The wartime coalition from 1940 to 1945 saw the Conservatives discredited, restored the standing of the Labour leaders after the debacle of 1931 and ushered in a fresh agenda of domestic reforms which were implemented by Clement Attlee’s Labour Governments from 1945 to 1951.

  • Despite his popularity as a wartime leader Churchill found himself rather out-of-touch with public opinion; in a broadcast on 11 June 1945 [CHAR 2/556/8] he warned voters of ‘a rough road ahead’ which was not what they wanted to hear after five years of wartime privations. His heavy and unexpected rejection by voters at the 1945 election led him to re-engage with the politics of class. The Churchill Archive includes some interesting Conservative surveys of working-class attitudes during the 1950s.

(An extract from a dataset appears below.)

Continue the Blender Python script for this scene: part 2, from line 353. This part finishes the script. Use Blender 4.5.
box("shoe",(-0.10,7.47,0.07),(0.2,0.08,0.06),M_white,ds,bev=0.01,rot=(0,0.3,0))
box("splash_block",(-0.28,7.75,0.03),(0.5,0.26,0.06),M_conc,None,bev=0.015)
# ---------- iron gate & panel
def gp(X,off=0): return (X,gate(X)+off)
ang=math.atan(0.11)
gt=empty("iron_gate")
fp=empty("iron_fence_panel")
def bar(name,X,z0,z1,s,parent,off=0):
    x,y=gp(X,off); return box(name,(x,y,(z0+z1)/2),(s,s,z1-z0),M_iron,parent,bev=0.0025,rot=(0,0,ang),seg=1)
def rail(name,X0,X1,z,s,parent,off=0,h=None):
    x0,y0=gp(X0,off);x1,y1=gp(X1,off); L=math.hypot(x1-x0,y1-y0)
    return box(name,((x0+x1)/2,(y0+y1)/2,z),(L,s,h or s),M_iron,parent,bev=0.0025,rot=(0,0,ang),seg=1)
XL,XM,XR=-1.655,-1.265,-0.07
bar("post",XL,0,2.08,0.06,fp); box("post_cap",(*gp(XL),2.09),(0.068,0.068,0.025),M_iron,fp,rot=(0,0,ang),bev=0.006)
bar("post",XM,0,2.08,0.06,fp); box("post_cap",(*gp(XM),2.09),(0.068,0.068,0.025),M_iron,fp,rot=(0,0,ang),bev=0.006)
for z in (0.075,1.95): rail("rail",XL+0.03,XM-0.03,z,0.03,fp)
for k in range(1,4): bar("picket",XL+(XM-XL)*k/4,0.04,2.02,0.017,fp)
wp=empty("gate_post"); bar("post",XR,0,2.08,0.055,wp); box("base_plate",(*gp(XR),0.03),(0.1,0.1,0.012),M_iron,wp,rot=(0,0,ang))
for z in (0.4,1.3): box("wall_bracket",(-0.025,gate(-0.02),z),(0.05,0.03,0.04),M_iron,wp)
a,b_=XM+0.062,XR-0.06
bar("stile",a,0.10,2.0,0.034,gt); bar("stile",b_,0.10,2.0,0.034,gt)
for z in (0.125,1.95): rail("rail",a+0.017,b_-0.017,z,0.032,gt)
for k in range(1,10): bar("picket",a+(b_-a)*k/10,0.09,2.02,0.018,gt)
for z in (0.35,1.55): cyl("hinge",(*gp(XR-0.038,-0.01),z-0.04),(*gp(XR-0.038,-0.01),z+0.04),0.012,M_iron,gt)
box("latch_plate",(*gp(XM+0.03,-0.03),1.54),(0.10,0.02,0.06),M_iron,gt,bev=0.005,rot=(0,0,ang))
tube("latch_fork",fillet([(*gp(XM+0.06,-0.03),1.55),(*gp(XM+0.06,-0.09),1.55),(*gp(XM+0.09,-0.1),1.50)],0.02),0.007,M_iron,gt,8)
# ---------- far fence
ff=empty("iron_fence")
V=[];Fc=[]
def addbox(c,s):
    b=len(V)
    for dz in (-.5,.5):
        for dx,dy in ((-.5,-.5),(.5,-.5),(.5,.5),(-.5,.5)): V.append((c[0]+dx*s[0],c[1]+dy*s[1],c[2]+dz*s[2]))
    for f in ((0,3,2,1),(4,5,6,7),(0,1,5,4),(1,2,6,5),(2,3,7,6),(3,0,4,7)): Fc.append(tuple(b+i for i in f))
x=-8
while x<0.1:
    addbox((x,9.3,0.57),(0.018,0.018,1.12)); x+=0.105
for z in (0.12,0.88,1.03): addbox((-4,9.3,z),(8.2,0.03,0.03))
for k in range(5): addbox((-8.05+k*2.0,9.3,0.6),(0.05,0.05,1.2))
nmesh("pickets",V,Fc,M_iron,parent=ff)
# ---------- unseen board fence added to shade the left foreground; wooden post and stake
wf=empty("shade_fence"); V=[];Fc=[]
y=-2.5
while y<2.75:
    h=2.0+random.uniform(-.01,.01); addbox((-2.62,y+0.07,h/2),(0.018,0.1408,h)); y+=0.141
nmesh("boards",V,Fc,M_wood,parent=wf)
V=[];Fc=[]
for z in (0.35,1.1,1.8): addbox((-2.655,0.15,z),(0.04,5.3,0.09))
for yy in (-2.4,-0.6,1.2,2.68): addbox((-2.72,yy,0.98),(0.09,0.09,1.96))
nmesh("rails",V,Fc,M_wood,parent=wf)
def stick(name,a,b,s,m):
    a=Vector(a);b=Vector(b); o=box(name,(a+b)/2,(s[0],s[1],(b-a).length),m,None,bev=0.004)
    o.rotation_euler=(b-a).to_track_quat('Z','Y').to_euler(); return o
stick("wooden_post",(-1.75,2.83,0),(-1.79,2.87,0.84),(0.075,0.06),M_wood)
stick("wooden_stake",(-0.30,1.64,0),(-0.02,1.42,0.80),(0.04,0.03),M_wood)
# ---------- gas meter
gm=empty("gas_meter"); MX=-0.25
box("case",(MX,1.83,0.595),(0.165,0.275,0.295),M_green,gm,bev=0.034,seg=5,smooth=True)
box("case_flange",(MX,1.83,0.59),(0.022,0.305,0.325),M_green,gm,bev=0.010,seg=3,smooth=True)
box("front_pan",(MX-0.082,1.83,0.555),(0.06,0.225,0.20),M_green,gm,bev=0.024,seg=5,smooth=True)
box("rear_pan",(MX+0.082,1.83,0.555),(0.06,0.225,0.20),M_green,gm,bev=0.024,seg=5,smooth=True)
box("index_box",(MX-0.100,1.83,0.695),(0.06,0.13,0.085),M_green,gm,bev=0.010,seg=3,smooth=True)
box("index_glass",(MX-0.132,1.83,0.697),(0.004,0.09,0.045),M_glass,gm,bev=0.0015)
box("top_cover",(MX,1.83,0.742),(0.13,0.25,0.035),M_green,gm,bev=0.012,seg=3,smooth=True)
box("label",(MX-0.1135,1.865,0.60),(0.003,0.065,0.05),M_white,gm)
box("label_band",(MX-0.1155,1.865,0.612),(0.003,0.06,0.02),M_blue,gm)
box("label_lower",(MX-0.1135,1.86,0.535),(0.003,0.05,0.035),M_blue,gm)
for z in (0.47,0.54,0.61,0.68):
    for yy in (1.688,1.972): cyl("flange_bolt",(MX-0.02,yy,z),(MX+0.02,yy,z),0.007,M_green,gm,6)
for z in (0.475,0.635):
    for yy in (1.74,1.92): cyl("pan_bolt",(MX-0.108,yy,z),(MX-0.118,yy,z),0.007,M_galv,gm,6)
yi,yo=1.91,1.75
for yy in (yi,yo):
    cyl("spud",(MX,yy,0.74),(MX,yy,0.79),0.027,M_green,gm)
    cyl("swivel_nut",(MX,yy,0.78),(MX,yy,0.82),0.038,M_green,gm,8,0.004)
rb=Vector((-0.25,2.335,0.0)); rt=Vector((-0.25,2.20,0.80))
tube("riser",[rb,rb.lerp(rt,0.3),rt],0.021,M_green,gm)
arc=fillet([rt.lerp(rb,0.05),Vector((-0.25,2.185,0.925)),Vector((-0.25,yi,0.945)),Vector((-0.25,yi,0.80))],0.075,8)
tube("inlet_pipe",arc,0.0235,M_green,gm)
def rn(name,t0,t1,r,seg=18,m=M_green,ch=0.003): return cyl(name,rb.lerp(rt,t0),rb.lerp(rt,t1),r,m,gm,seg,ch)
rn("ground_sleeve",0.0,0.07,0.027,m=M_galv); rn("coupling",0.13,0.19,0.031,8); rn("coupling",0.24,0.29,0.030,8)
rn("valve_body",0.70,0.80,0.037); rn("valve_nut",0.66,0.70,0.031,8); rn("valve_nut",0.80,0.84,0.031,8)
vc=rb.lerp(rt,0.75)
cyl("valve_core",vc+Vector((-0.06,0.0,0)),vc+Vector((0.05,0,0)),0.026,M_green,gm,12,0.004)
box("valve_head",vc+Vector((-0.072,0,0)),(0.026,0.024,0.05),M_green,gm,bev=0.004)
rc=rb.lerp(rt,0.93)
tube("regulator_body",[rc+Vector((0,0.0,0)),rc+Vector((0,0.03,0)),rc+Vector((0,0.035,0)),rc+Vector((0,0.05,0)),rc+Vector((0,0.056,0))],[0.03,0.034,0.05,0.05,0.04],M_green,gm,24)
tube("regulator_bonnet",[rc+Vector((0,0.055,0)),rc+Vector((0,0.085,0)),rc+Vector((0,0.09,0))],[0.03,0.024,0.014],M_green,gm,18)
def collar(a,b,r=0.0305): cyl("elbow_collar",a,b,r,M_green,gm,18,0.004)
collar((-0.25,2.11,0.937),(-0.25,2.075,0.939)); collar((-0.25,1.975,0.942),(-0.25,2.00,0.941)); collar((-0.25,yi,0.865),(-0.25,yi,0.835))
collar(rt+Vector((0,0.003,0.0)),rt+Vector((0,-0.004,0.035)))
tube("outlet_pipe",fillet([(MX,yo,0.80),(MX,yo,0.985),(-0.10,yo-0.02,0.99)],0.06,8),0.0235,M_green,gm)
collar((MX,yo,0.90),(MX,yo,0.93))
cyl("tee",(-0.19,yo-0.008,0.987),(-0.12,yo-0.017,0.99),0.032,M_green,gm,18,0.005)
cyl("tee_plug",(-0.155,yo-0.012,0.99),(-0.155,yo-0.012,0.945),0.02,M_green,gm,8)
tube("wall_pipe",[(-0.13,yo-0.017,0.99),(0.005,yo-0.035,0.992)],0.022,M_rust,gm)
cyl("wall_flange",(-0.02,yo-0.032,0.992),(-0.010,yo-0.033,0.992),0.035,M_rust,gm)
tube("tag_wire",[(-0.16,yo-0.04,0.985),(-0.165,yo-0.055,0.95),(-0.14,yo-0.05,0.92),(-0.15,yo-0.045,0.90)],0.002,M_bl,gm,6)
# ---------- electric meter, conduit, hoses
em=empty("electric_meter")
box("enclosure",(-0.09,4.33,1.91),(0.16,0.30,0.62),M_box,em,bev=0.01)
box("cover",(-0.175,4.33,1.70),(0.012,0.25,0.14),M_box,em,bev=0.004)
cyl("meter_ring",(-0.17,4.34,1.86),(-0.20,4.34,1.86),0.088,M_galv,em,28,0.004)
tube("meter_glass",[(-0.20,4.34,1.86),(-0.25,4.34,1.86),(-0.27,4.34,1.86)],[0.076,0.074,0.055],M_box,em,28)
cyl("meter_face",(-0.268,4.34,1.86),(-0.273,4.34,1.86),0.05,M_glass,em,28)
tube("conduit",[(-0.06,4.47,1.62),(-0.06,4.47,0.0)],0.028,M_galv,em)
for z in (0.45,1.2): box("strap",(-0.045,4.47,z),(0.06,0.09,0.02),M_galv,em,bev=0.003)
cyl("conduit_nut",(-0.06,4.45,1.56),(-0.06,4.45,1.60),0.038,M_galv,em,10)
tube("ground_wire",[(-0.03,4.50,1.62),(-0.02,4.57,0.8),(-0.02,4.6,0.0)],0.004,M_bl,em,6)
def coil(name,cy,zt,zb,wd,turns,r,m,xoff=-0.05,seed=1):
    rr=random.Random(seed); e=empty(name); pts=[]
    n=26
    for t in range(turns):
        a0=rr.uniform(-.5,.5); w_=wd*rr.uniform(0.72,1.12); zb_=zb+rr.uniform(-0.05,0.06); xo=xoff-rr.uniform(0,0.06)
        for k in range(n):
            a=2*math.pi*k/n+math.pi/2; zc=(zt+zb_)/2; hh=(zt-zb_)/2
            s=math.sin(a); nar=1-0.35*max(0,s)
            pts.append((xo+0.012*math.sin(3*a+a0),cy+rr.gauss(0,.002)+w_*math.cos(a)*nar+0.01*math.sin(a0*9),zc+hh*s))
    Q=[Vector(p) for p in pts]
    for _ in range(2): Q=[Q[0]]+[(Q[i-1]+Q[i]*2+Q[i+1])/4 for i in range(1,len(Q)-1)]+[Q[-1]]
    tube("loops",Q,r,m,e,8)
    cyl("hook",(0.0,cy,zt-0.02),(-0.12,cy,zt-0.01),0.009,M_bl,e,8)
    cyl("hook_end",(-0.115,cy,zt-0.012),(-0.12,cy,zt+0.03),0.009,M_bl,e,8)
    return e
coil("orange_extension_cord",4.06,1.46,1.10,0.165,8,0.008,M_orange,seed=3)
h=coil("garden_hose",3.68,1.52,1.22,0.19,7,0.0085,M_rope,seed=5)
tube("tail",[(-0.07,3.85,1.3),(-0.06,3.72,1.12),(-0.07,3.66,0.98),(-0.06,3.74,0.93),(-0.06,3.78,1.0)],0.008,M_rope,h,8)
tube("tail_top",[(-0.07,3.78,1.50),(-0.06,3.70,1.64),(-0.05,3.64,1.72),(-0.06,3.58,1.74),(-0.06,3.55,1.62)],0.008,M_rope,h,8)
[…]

On the negative side they underlined the obstacles to voting Conservative, such as the Labour Government’s success in keeping unemployment below two per cent: many workingmen were fearful that ‘if the Tories get back there will be sure to be unemployment’, and privately the party admitted ‘full employment is working against us’ [CHUR 2/99A, 123; CHUR 2/109/8-11]. Conservatives also recognised that they should try to make union members an integral part of the party organisation, but as Churchill believed that the trade unions should keep out of party politics, there was little to be done [CHUR 2/131/20, 23].
  • More positively Conservatives attempted to attract sections of the working-class less inclined to vote on class lines. For example, working-class women were less likely to be influenced by the work experience or to join unions than men, so Churchill made a point of addressing women’s concerns as housewives about food rationing and supplies [CHUR 5/30/10, speeches, 18, 21 January 1950]. They also addressed home ownership, an issue which had been pushed up the agenda by the impact of wartime bombing on the housing stock. From 1950 onwards the Conservatives promoted the idea of the ‘property-owning democracy’ with a view to giving workingmen a tangible stake in the system [CHUR 5/37/45, 198-9]. Harold Macmillan, Housing Minister from 1951-54, made his political reputation by building 300,000 houses a year. As a result housing became a major influence on voting during the 1950s and influenced the evolution of class politics for several decades.